Toplumun aidiyet duygusuyla yaklaştığı, kadere yakından tanıklık edebildiği her alanda olduğu gibi sporda da öznel şiddet, genel şiddeti engelleyebiliyor. Vinicus Jr’ın hakaretlere maruz kaldığı maçın ardından İspanya’daki ırkçı tutumu sorgulayanların sesi hemen bastırılmıştı. Sebep bir grup taraftarın neden olduğu anları koca bir futbol iklimine mal etmemek gerektiğiydi. Halbuki şov devam ediyordu. Brezilyalı yıldız o maça devam etti, hatta duraklama anlarında kırmızı kart gördü. Bunlar futbolun içinde vardı da ırkçılık neden yok gibi davranılıyordu? Çünkü şiddet, kendisiyle karşılaşıldığında hep sıfırdan var ediliyor, her zaman sıfır noktasından tartışılıyor. John Barnes’ın Avrupa Şampiyonası’nda olacakları önceden görmesini sağlayan bilgi Boris Johnson hükümetinden ya da 1982 Dünya Kupası’na net etki eden Margaret Thatcher hükümetinden geliyordu.
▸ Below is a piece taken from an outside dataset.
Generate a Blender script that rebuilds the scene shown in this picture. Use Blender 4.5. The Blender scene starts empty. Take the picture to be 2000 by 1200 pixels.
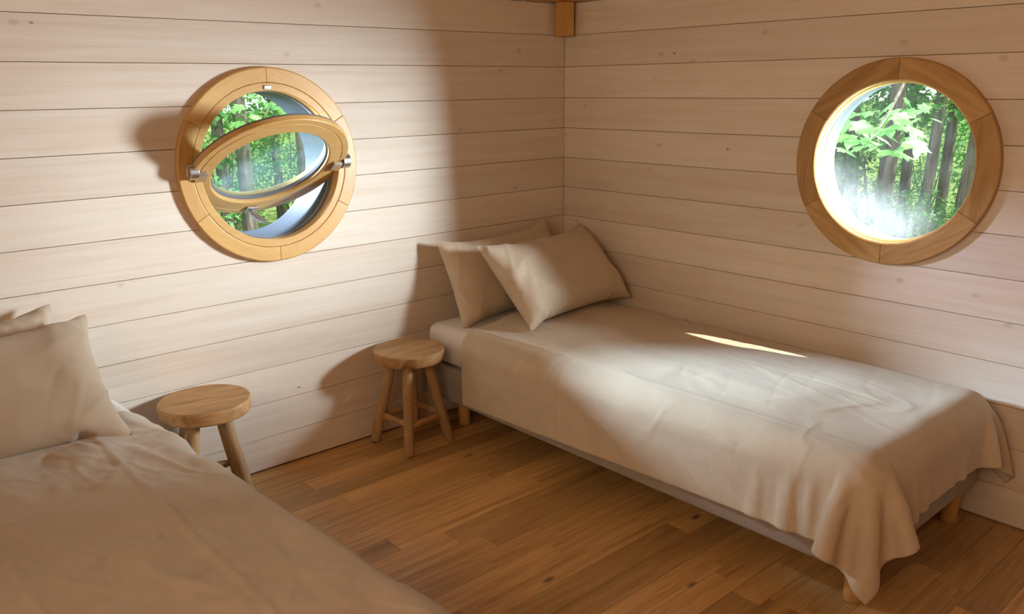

Futbol topunun orada olduğunu bildiğimiz gibi şiddet de oradaydı. Bu sene Türkiye’nin başına gelen deprem felaketinin ardından o topun tekrar santraya konulacağını ve Icardi’nin Atsu’dan daha çok konuşulacağını bildiğimiz gibi John Barnes da Almanya’ya karşı alınan zaferin ardından olası bir felaketi kolayca hesap edebiliyordu. Ne futbol topu ne endüstriyel devrim ne de taraftarların şiddeti yeni icat edildi. Vinicius’u kahreden olayı idrak etmeye çalışırken ırkçı söylemleriyle tanınan Jair Bolsonaro’yu destekleyen Neymar, Ronaldinho gibi yıldızları anmadan geçilmemeliydi. Valencia maçında hoparlörlerden alelacele yapılan ırkçılık karşıtı anonslar ya da Vini Jr adıyla çıkarılan yasa tam olarak neyi vadediyor bilmiyorum. Benim bildiğim şovun bazen biraz olsun durması gerektiği. Sterling’in golleriyle futbolun evine döneceği anlatısının emperyal İngiltere’yi hatırlatması gerektiği. Futbol topunun dönmeye biraz ara vermesi gerektiği ve taraftarın biraz durup düşünmesinin elzem olduğu. Devrim Marx’ın Kapital’i yazmayı tamamlamasını bekleyebilirken şov devam etmemeli, çark biraz da onu döndürenlerin ayağına dolanmalı.